Australia’s premier Adelaide Festival has apologised to Palestinian-Australian writer Randa Abdel-Fattah for cancelling her scheduled appearance at the 2026 Writers’ Week.

The decision led to 180 other writers withdrawing from the event, prompting resignations from the Festival’s board of directors. Now, the board has asked the Palestinian activist and author to consider attending next year’s event.

The award-winning author of 11 novels, said while she accepted the board’s apology, she would consider the invitation to participate next year.

The organisers of Adelaide Writers’ Week said on Tuesday that the event could no longer go ahead following a wave of speaker withdrawals and board resignations prompted by the removal of Abdel-Fattah from the lineup.

On Thursday, the board said it was retracting its earlier decision to exclude Abdel-Fattah “from participating as a speaker at Adelaide Writers’ Week this year”.

“We have reversed the decision and will reinstate Dr Abdel-Fattah’s invitation to speak at the next Adelaide Writers’ Week in 2027,” the board said in a statement, apologising “unreservedly for the harm” it had caused to her.

“Intellectual and artistic freedom is a powerful human right,” the board said, acknowledging that it had fallen “well short” of upholding that right.

“I accept this apology as acknowledgement of our right to speak publicly and truthfully about the atrocities that have been committed against the Palestinian people” and “a vindication of our collective solidarity and mobilisation against anti-Palestinian racism, bullying and censorship”, she said in a statement shared on social media.

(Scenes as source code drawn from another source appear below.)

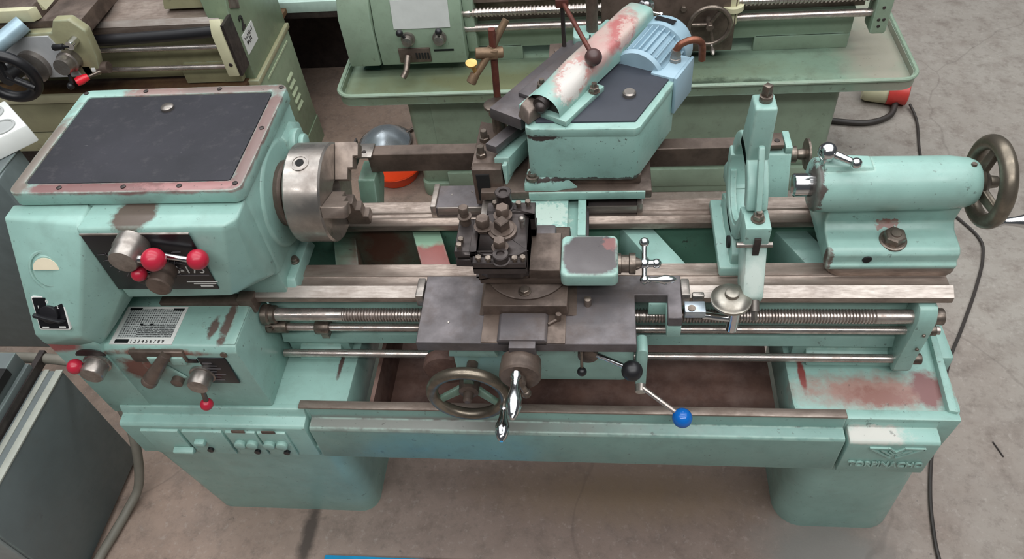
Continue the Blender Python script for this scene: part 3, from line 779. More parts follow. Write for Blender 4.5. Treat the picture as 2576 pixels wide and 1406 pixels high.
# swivel and top slide
b = MB(); b.lathe([(0,.093),(.010,.093),(.012,.090),(.012,.076),(.0135,.074),(.014,0)], (-.160,.022,.952), (0,0,1), 56)
sv = part('swivel_base', b, m_brown, xs)
b = MB(); b.hexa((-.162,-.052,.965),(0,0,1),.011,.009); b.lathe([(0,.014),(.002,.014)],(-.162,-.052,.964),(0,0,1),20); part('hex_bolt', b, m_bolt, sv)
b = MB()
b.box(-.258,-.012,-.034,.075,.968,.985); b.box(-.258,-.152,-.034,.055,.985,1.006); b.box(-.153,-.086,-.033,.078,.975,1.010)
ts = part('top_slide', b, m_brown, L, bevel=.002, seg=1)
b = MB(); b.box(-.178,-.10,.07,.115,.95,1.0); part('top_slide_step', b, m_saddle, ts, bevel=.006)
b = MB(); b.prism(rrect(-.086,.034,-.046,.072,.014), .972, 1.008, 'z')
part('top_slide_end', b, paint('worn_top_slide_end', MINT, [((-.022,.012,1.012),(.070,.068,.012),srgb(88,82,83),dict(scale=50,amp=.25,soft=.08)),
    ((.018,.045,1.01),(.014,.02,.02),srgb(130,92,90),dict(scale=80,amp=1.2,soft=.15))], chips=.4, edge=.9), ts, bevel=.006, seg=3)
b = MB(); b.lathe([(0,.022),(.006,.022),(.007,.019),(.022,.019),(.024,.023),(.036,.023),(.037,.014),(.048,.010)], (.034,.008,.985), (1,0,0), 28); part('top_slide_dial', b, m_bolt, ts)
b = MB(); hub = Vector((.089,.008,.985)); dv = Vector((0,.747,.665))
b.sphere(hub,.012); b.cyl(hub-dv*.03, hub+dv*.045,.0055); b.sphere(hub+dv*.045,.0105); b.sphere(hub-dv*.034,.010); b.cyl(hub,(.112,.008,.985),.008); b.sphere((.114,.008,.985),.0105)
ck = part('ball_crank', b, m_chrome, ts)
b = MB(); grip(b, hub-dv*.034+Vector((.004,0,0)), (1,0,0), .062, .0105); part('crank_grip', b, m_chrome, ck)
# tool post with three holders
b = MB(); b.box(-.25,-.150,-.046,.052,1.006,1.082)
b.prism([(-.25,-.046),(-.235,-.058),(-.165,-.058),(-.150,-.046),(-.150,.052),(-.165,.064),(-.235,.064),(-.25,.052)], 1.012, 1.082, 'z')
tpst = part('tool_post', b, m_dark, L, bevel=.0015, seg=1)
def holder(x0,x1,y0,y1,z0,z1,screws,name='tool_holder'):
    mb = MB()
    if y1-y0 < x1-x0: mb.box(x0,x1,y0,y1,z1-.018,z1); mb.box(x0,x1,y0,y1,z0,z0+.02); ym=(y1 if y1 < 0 else y0+.012); mb.box(x0,x1,min(ym,ym-.012),max(ym,ym-.012),z0,z1)
    else: mb.box(x0,x1,y0,y1,z1-.018,z1); mb.box(x0,x1,y0,y1,z0,z0+.02); mb.box(x1-.014,x1,y0,y1,z0,z1)
    h = part(name, mb, m_dark, tpst, bevel=.0012, seg=1)
    return h
holder(-.258,-.150,-.076,-.058,1.046,1.078,0)
holder(-.242,-.140,.064,.100,1.015,1.080,0)
holder(-.300,-.255,-.040,.055,1.030,1.074,0)
def stud(x,y,z,r,h,hx=True,m=None):
    mb = MB(); mb.lathe([(0,r),(h*.5,r),(h*.52,r*1.25),(h*.6,r*1.25),(h*.62,r*.8),(h,r*.8)],(x,y,z),(0,0,1),16)
    if hx: mb.hexa((x,y,z+h*.9),(0,0,1),r*.95,r*1.1)
    part('stud', mb, m or m_brown, tpst)
b = MB(); b.lathe([(0,.030),(.006,.030),(.007,.024),(.010,.024)],(-.203,.01,1.082),(0,0,1),32); b.lathe([(.009,.016),(.030,.016),(.032,.013)],(-.203,.01,1.082),(0,0,1),4); part('clamp_bolt', b, m_brown, tpst)
for x, y, z, r, h in ((-.285,.045,1.072,.012,.038),(-.243,.018,1.082,.016,.016),(-.205,.05,1.082,.016,.016),(-.203,-.042,1.082,.014,.015)):
    stud(x,y,z,r,h)
for x, y, z, r, h in ((-.200,-.066,1.074,.017,.022),(-.205,.086,1.078,.018,.046)):
    mb = MB(); mb.lathe([(0,r*1.1),(.004,r*1.1),(.005,r*.92),(h-.004,r*.92),(h-.002,r),(h,r*.9),(h,r*.5),(h-.004,r*.45)],(x,y,z),(0,0,1),24); part('height_stud', mb, m_dark, tpst)
for x, y, z in ((-.245,-.068,1.076),(-.225,-.070,1.076),(-.172,-.070,1.076),(-.156,-.068,1.076),(-.225,.088,1.08),(-.175,.086,1.08),(-.155,.09,1.08),(-.288,-.012,1.072),(-.290,-.028,1.072)):
    mb = MB(); mb.cyl((x,y,z-.005),(x,y,z+.008),.0048,seg=10); mb.hexa((x,y,z+.008),(0,0,1),.0068,.006); part('set_screw', mb, m_bolt, tpst)
mb = MB(); mb.cyl((-.163,.025,1.08),(-.163,.025,1.10),.0055,seg=12); mb.sphere((-.163,.025,1.102),.0075,12,8); part('stop_pin', mb, m_steel, tpst)
# apron
b = MB(); b.prism(rrect(-.335,.07,.705,.895,.03), -.098, -.012, 'y')
ap = part('apron', b, m_mint, L, bevel=.004)
b = MB(); b.prism([(-.33,.865),(-.235,.865),(-.225,.835),(-.335,.835)], -.13, -.095, 'y'); part('apron_step', b, m_mint_dk, ap, bevel=.003)
b = MB(); b.prism(rrect(.074,.098,.70,.85,.011), -.12, -.075, 'y'); part('apron_bracket', b, m_mint_dk, ap, bevel=.004)
b = MB(); b.lathe([(0,.055),(.02,.055),(.024,.05)], (-.37,-.05,.70), (0,-1,0), 28); part('gear_housing', b, m_rust, ap)
for x, z in ((-.215,.82),(-.09,.835),(-.30,.80)):
    b = MB(); b.lathe([(0,.007),(.002,.006)], (x,-.098,z), (0,-1,0), 12); part('screw', b, m_dark, ap)
wc = Vector((-.294,-.182,.767))
b = MB(); b.torus(wc,(0,1,0),.081,.0135,56,14)
hw = part('apron_handwheel', b, m_wheel, L)
b = MB(); b.cyl(wc+Vector((0,.085,0)), wc+Vector((0,.0,0)), .013); b.lathe([(0,.024),(.03,.022),(.034,.012),(.052,.010),(.056,.006)], wc+Vector((0,.035,0)), (0,-1,0)); part('wheel_hub', b, m_brown, hw)
for a in (200, 330, 85):
    d = Vector((math.cos(math.radians(a)),0,math.sin(math.radians(a))))
    w_ = Vector((-d.z,0,d.x))
    b = MB(); b.hull([tuple(wc+d*r_+w_*s_*wd+Vector((0,yy,0))) for r_, wd, yo in ((.015,.012,.02),(.078,.008,.0)) for s_ in (-1,1) for yy in (yo-.005,yo+.005)])
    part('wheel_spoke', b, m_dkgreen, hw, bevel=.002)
g0 = wc+Vector((.078,-.008,-.030))
b = MB(); grip(b, g0, (0,-1,-.06), .088, .0165); part('wheel_grip', b, m_chrome, hw)
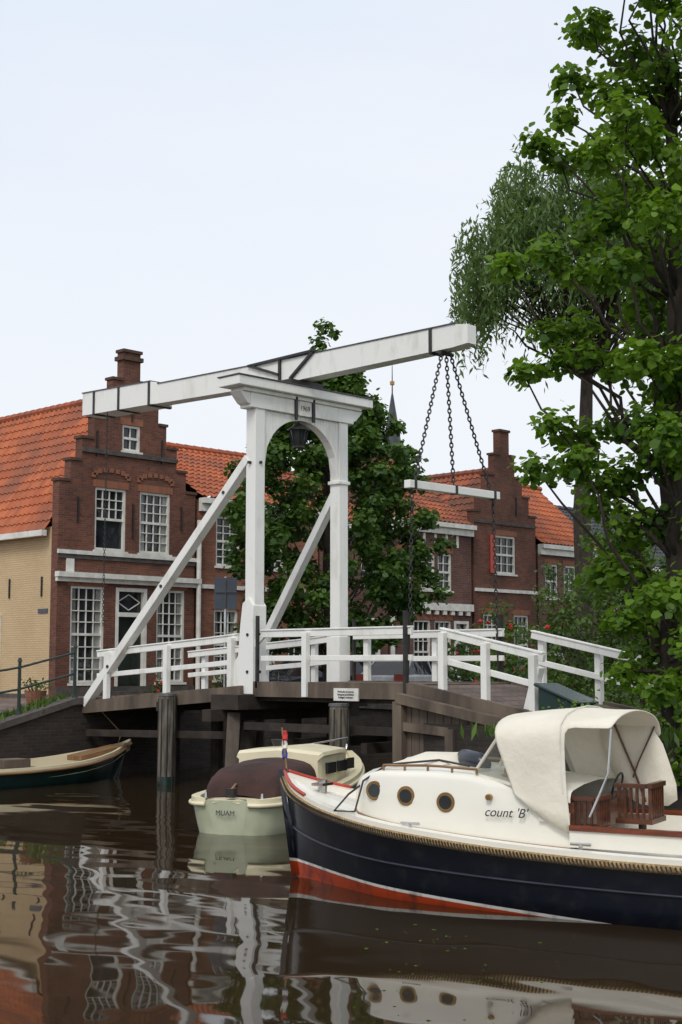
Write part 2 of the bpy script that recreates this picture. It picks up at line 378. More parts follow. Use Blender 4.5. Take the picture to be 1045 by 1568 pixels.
def pantile(name,O,U,S,ulen,slen,k,parent,tw=.24,cl=.32,sub=5):
    O=Vector(O);U=Vector(U).normalized();S=Vector(S).normalized();N=U.cross(S).normalized()
    if N.z<0:N=-N
    nu=int(ulen/tw)*sub;ns=max(1,int(slen/cl));cl=slen/ns;vs=[];uv=[]
    sag=lambda u,s:.03*math.sin(u*.9+1.3)*math.sin(s*.7+.4)
    for j in range(ns):
        for h,ss,vv in ((.04,0,.02),(.0,1,.98)):
            for i in range(nu+1):
                u=i*tw/sub;ph=i/sub
                hh=.034*math.sin(2*math.pi*ph)+h+random.uniform(-.003,.003)+sag(u,(j+ss)*cl)
                vs.append(O+U*u+S*((j+ss)*cl)+N*hh);uv.append((ph+.001,j+vv))
    w_=nu+1;fs=[(r*w_+i,r*w_+i+1,(r+1)*w_+i+1,(r+1)*w_+i) for r in range(2*ns-1) for i in range(nu)]
    me=bpy.data.meshes.new(name);me.from_pydata(vs,[],fs);me.materials.append(M[k])
    ul=me.uv_layers.new(name='UVMap');idx=np.zeros(len(me.loops),dtype=np.int32);me.loops.foreach_get('vertex_index',idx)
    arr=np.array(uv)[idx].reshape(-1,4,2);cen=arr.mean(axis=1,keepdims=True)
    arr=np.floor(cen)+.5+np.zeros_like(arr);ul.data.foreach_set('uv',arr.ravel().astype(np.float32))
    me.update();o=bpy.data.objects.new(name,me);sc.collection.objects.link(o);o.parent=parent;return o
def ridge(mb,p0,p1,k):
    p0=Vector(p0);p1=Vector(p1);n=int((p1-p0).length/.35)
    for i in range(n):
        a=p0.lerp(p1,i/n);b_=p0.lerp(p1,(i+1.08)/n);mb.cyl(a,b_,.13,.11,k,8)

def house(name,x,y0,y1,ground,eave,rz,bm,tm,wins,doors=(),steps=None,depth=7,cornice=True,side=None):
    e=empty(name);P=lambda a,z,d:(x+d,a,z);yc=(y0+y1)/2;hw=(y1-y0)/2
    base=ground-.6
    st=steps or [(hw,eave)]
    def solid(a,z):
        for (a0,a1,z0,z1,*_) in list(wins)+list(doors):
            if a0<a<a1 and z0<z<z1:return False
        w_=0
        for h,zt in st:
            if z<zt: w_=h;break
        return abs(a-yc)<w_
    A=[y0,y1]+[yc-h for h,_ in st]+[yc+h for h,_ in st];Z=[base]+[z for _,z in st]
    for q in list(wins)+list(doors):A+=[q[0],q[1]];Z+=[q[2],q[3]]
    mb=MB();wallgrid(mb,P,A,Z,solid,.3,bm)
    sb=side or bm
    xb=x-depth
    if steps:
        mb.box(xb,x-.302,y0,y0+.25,base,eave,sb);mb.box(xb,x-.302,y1-.25,y1,base,eave,bm)
        mb.prism([(y0,base),(y1,base),(y1,eave),(yc,rz-.1),(y0,eave)],xb-.25,xb-.002,'x',bm)
    else:
        xc=x-depth/2
        for ya,yb in ((y0+.002,y0+.25),(y1-.25,y1-.002)):
            mb.prism([(xb,base),(x-.302,base),(x-.302,eave-.02),(xc,rz-.12),(xb,eave-.02)],ya,yb,'y',bm)
        mb.box(xb-.25,xb-.002,y0,y1,base,eave,bm)
    mb.obj('walls',e,recalc=False)
    mw=MB()
    for q in wins:
        a0,a1,z0,z1=q[:4];kw=q[4] if len(q)>4 else {}
        window(mw,P,a0,a1,z0,z1,**kw)
        mw.pbox(P,a0-.08,a1+.08,z1+.003,z1+.2,-.1,.012,'arch')
    if wins:mw.obj('windows',e)
    for (a0,a1,z0,z1,*_) in doors:
        md=MB();zt=z1-.75
        md.pbox(P,a0,a0+.1,z0,z1,-.2,.02,'frame');md.pbox(P,a1-.1,a1,z0,z1,-.2,.02,'frame')
        md.pbox(P,a0+.1,a1-.1,z1-.1,z1,-.2,.02,'frame');md.pbox(P,a0+.1,a1-.1,zt-.06,zt+.06,-.2,.04,'frame')
        md.pbox(P,a0+.1,a1-.1,z0,zt-.06,-.25,-.12,'door')
        md.pbox(P,a0+.1,a1-.1,zt+.06,z1-.1,-.25,-.14,'glass')
        am=(a0+a1)/2
        for s_ in (-1,1):
            md.pbox(P,am+s_*.23-.15,am+s_*.23+.15,z0+.2,z0+.95,-.119,-.095,'door')
            md.pbox(P,am+s_*.23-.15,am+s_*.23+.15,z0+1.1,zt-.2,-.119,-.095,'door')
            zc=(zt+z1)/2-.02
            md.beam(P(am+s_*(a1-a0)*.36,zc,-.125),P(am,zc+.22,-.125),.025,.025,'frame')
            md.beam(P(am+s_*(a1-a0)*.36,zc,-.125),P(am,zc-.22,-.125),.025,.025,'frame')
        md.pbox(P,a0-.1,a1+.1,ground-.3,z0-.002,-.1,.35,'stone')
        md.cyl(P(a1-.3,z0+1.05,-.12),P(a1-.3,z0+1.05,-.06),.03,.03,'brass',8)
        md.obj('door',e)
    tr=MB()
    if steps:
        lst=st
        for i,(h,zt) in enumerate(lst):
            nh=lst[i+1][0] if i+1<len(lst) else 0
            if nh>0:
                for s_ in (-1,1):
                    a,b_=sorted((yc+s_*(h+.04),yc+s_*(nh+.005)))
                    tr.box(x-.34,x+.04,a,b_,zt+.003,zt+.08,'capbrick')
            else: tr.box(x-.34,x+.05,yc-h-.04,yc+h+.04,zt+.003,zt+.09,'capbrick')
        sl_=Vector((0,yc-(y0-.2),rz-eave+.12))
        pantile('roof',(x-.31,y0-.2,eave-.12),(-1,0,0),sl_,depth,sl_.length,tm,e,sub=6 if side else 4)
        sr=Vector((0,yc-(y1+.2),rz-eave+.12))
        pantile('roof_far_slope',(x-.31,y1+.2,eave-.12),(-1,0,0),sr,depth,sr.length,tm,e)
        ridge(tr,(x-.35,yc,rz+.02),(x-depth,yc,rz+.02),tm)
        tr.box(x-depth,x-.31,y0-.32,y0-.16,eave-.26,eave-.1,'frame')
    else:
        xc=x-depth/2
        sl_=Vector((xc-(x+.15),0,rz-eave));pantile('roof',(x+.15,y0,eave+.05),(0,1,0),sl_,y1-y0,sl_.length,tm,e)
        s2=Vector((xc-(xb-.15),0,rz-eave));pantile('roof_back_slope',(xb-.15,y0,eave+.05),(0,1,0),s2,y1-y0,s2.length,tm,e)
        ridge(tr,(xc,y0,rz+.07),(xc,y1,rz+.07),tm)
        if cornice:
            tr.box(x+.003,x+.28,y0,y1,eave-.13,eave+.03,'frame');tr.box(x+.003,x+.14,y0,y1,eave-.36,eave-.133,'frame')
    tr.obj('roof_trim',e)
    return e,P
x=-12.2
W3=dict(cols=4,rows=8,curt=.22)
h1,P=house('stepped_gable_house',x,2.68,7.48,1.5,6.1,10.1,'brick1','tile',
  wins=[(3.13,4.26,1.85,4.5,W3),(6.09,7.13,1.85,4.5,W3),(3.88,4.95,5.52,7.28,dict(cols=4,rows=6,openlow=True)),(5.43,6.54,5.52,7.28,dict(cols=4,rows=6,curt=.2)),(4.78,5.42,8.4,9.15,dict(cols=2,rows=2,glass='glass'))],
  doors=[(4.64,5.73,1.62,4.5)],steps=[(2.4,7.35),(2.03,7.95),(1.68,8.6),(1.28,9.25),(.98,9.95),(.66,10.4),(.3,11.25)],depth=16,side='beige')
mb=MB()
mb.pbox(P,2.6,7.6,4.72,4.86,.003,.2,'frame');mb.pbox(P,2.62,7.56,4.6,4.717,.003,.1,'frame')
mb.pbox(P,2.66,7.5,5.36,5.47,.003,.07,'frame');mb.pbox(P,2.68,7.48,5.24,5.357,.003,.04,'stone')
mb.pbox(P,3.4,6.76,8.22,8.34,.003,.07,'stone');mb.pbox(P,2.68,7.48,1.0,1.75,.003,.05,'stone')
mb.pbox(P,2.95,3.2,4.87,5.23,.003,.045,'frame')
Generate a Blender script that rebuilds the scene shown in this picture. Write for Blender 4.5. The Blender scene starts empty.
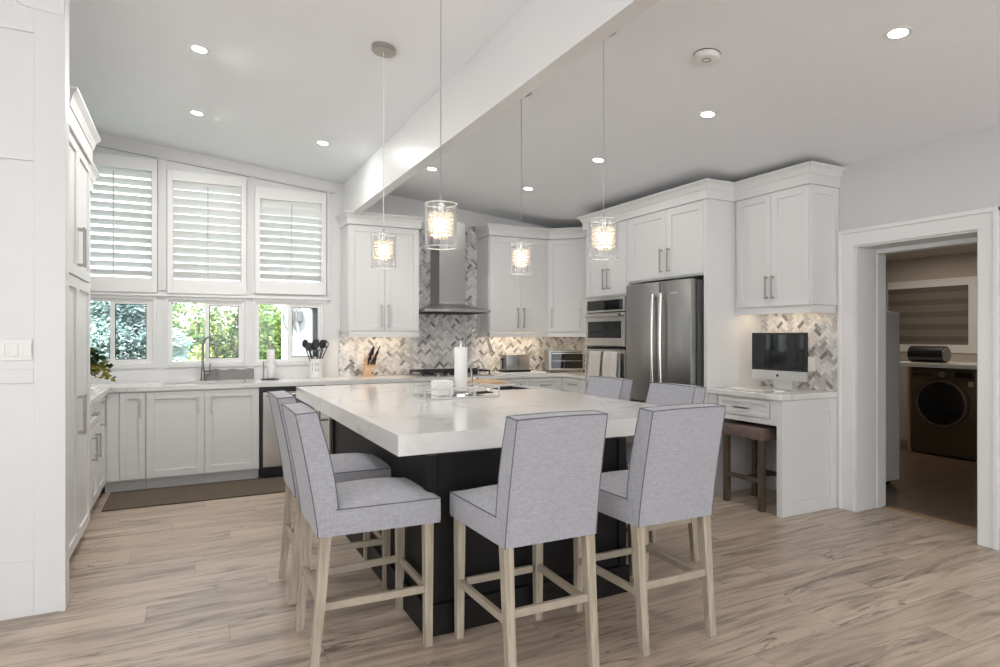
import bpy, bmesh, math, random
from mathutils import Vector, Matrix
random.seed(7)
PI = math.pi
scn = bpy.context.scene
COL = scn.collection

# ---------------------------------------------------------------- camera, world, sun, exposure
F_PX, YAW = 623.754, 0.46885
cam_d = bpy.data.cameras.new('camera'); cam = bpy.data.objects.new('camera', cam_d); COL.objects.link(cam)
cam.location = (0, 0, 1.364); cam.rotation_euler = (PI/2, 0, -YAW)
cam_d.sensor_width = 36; cam_d.lens = F_PX*36/1000
cam_d.shift_x = -(504.6-500)/1000; cam_d.shift_y = (335.285-333.5)/1000
cam_d.clip_start = 0.05; cam_d.clip_end = 200
scn.camera = cam
scn.view_settings.view_transform = 'Standard'
scn.view_settings.look = 'None'
scn.view_settings.exposure = 0.44
scn.view_settings.gamma = 1.0
scn.view_settings.use_curve_mapping = False
w = bpy.data.worlds.new('sky'); scn.world = w; w.use_nodes = True
nt = w.node_tree; bg = nt.nodes['Background']
tc = nt.nodes.new('ShaderNodeTexCoord'); sx = nt.nodes.new('ShaderNodeSeparateXYZ'); cr = nt.nodes.new('ShaderNodeValToRGB')
cr.color_ramp.elements[0].position = 0.0; cr.color_ramp.elements[0].color = (0.95, 0.97, 1.0, 1)
cr.color_ramp.elements[1].position = 0.6; cr.color_ramp.elements[1].color = (0.86, 0.93, 1.0, 1)
nt.links.new(tc.outputs['Generated'], sx.inputs[0]); nt.links.new(sx.outputs['Z'], cr.inputs[0]); nt.links.new(cr.outputs[0], bg.inputs['Color'])
bg.inputs['Strength'].default_value = 2.7
sun_d = bpy.data.lights.new('sun', 'SUN'); sun_d.energy = 5; sun_d.angle = 0.01; sun_d.color = (1.0, 0.95, 0.86)
sun = bpy.data.objects.new('sun', sun_d); COL.objects.link(sun); sun.rotation_euler = (math.radians(38), 0, math.radians(-30))

# ---------------------------------------------------------------- materials
def mat(name, col, rough=0.5, metal=0.0, noise=None, bump=None, spec=None, **kw):
    m = bpy.data.materials.new(name); m.use_nodes = True
    n = m.node_tree.nodes; l = m.node_tree.links; p = n['Principled BSDF']
    p.inputs['Base Color'].default_value = (*col, 1); p.inputs['Roughness'].default_value = rough; p.inputs['Metallic'].default_value = metal
    if spec is not None: p.inputs['Specular IOR Level'].default_value = spec
    t = n.new('ShaderNodeTexCoord')
    sc, amt = noise or (30, 0.03)
    no = n.new('ShaderNodeTexNoise'); no.inputs['Scale'].default_value = sc; no.inputs['Detail'].default_value = 4
    l.new(t.outputs['Object'], no.inputs['Vector'])
    r = n.new('ShaderNodeMapRange'); r.inputs['From Min'].default_value = .25; r.inputs['From Max'].default_value = .75
    r.inputs['To Min'].default_value = 1-amt; r.inputs['To Max'].default_value = 1+amt
    l.new(no.outputs['Fac'], r.inputs['Value'])
    mx = n.new('ShaderNodeVectorMath'); mx.operation = 'SCALE'; mx.inputs[0].default_value = col
    l.new(r.outputs[0], mx.inputs['Scale']); l.new(mx.outputs[0], p.inputs['Base Color'])
    if bump:
        b = n.new('ShaderNodeBump'); b.inputs['Strength'].default_value = bump[1]; b.inputs['Distance'].default_value = 0.002
        n2 = n.new('ShaderNodeTexNoise'); n2.inputs['Scale'].default_value = bump[0]; l.new(t.outputs['Object'], n2.inputs['Vector'])
        l.new(n2.outputs['Fac'], b.inputs['Height']); l.new(b.outputs[0], p.inputs['Normal'])
    for k, v in kw.items(): p.inputs[k].default_value = v
    return m
def emis(name, col, s):
    m = bpy.data.materials.new(name); m.use_nodes = True; p = m.node_tree.nodes['Principled BSDF']
    p.inputs['Base Color'].default_value = (*col, 1); p.inputs['Emission Color'].default_value = (*col, 1); p.inputs['Emission Strength'].default_value = s
    return m
M = {}
M['wall'] = mat('wall_paint', (.60, .60, .597), .6, noise=(8, .01))
M['ceiling'] = mat('ceiling_paint', (.885, .90, .925), .7, noise=(6, .01))
M['cab'] = mat('cabinet_paint', (.71, .707, .70), .35, noise=(10, .01))
M['trim'] = mat('trim_paint', (.75, .75, .745), .35, noise=(10, .01))
M['shutter'] = mat('shutter_paint', (.82, .82, .81), .4, noise=(10, .01))
M['shadow_gap'] = mat('gap_dark', (.03, .03, .03), .8)
M['nickel'] = mat('brushed_nickel', (.44, .42, .39), .3, 1.0)
M['chrome'] = mat('chrome', (.82, .82, .82), .08, 1.0)
M['black'] = mat('black_satin', (.012, .012, .013), .35)
M['blackiron'] = mat('cast_iron', (.015, .015, .016), .6, bump=(200, .3))
M['darkglass'] = mat('dark_glass', (.008, .009, .010), .05)
M['espresso'] = mat('espresso_wood', (.0075, .007, .007), .5, noise=(14, .25), bump=(60, .15), spec=.25)
M['white_plastic'] = mat('white_plastic', (.82, .82, .80), .3)
M['paper'] = mat('paper', (.86, .85, .83), .9, bump=(150, .3))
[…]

Abdel-Fattah, who is also a lawyer and sociologist, said she would agree to appear as a speaker “in a heartbeat” if Louise Adler, who resigned as the director of Adelaide Writers’ Week in protest at the board’s decision, “was the director again”, but said she had not yet decided if she would accept the invitation to appear next year.

Abdel-Fattah also said the board’s initial decision to cancel her participation highlighted problems, including “the need for urgent antiracism education” and “the need for public institutions to have safeguards against political interference by lobbyists”.

Thursday’s apology came a day after the board said in a separate statement that this year’s Adelaide Writers’ Week “can no longer go ahead as scheduled” after “many authors … announced they will no longer appear.”

Adler, who resigned as director of the writers’ week after the board overrode her decision to invite Abdel-Fattah, said this week that at least 180 authors had withdrawn from this year’s programme in protest.

The authors who said they would no longer participate included prominent international and Australian writers, such as Zadie Smith, M Gessen, Yanis Varoufakis, and Helen Garner, as well as former New Zealand Prime Minister Jacinda Ardern.